On sent qu’un lien spécial vous lie avec les plus jeunes…

Oui, absolument! Vous savez, lorsque j’étais joueur, je passais mes mercredis après-midi à assister les entraîneurs des jeunes du club, quand je n’avais pas moi-même un entraînement. Partout où je suis passé, cela me tenait à cœur de passer du temps à observer et à accompagner les plus jeunes. J’ai toujours eu ce rôle de grand frère, auprès du jeune footballeur mais surtout auprès de l’homme qui le définit.
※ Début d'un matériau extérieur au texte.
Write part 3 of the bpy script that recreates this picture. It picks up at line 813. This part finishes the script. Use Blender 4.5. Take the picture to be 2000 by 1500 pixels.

Cela m’aide aujourd’hui à comprendre et aider des jeunes joueurs qualifiés de compliqués, mais qui en réalité n’ont besoin que de cadre et d’affection pour s’épanouir. Le football comme nous le connaissons va vite et est en mutation permanente. Pour nous adultes, il y a donc une véritable opportunité de les guider au mieux tout au long de leur parcours. Cela nous renvoie souvent à nos limites mais nous donne l’opportunité de remettre en question nos pratiques et nos acquis. C’est déroutant mais en même temps fascinants. La voie vers leur épanouissement est longue mais elle en vaut la chandelle. Elle passe par l’éducation, l’ouverture d’esprit et la patience.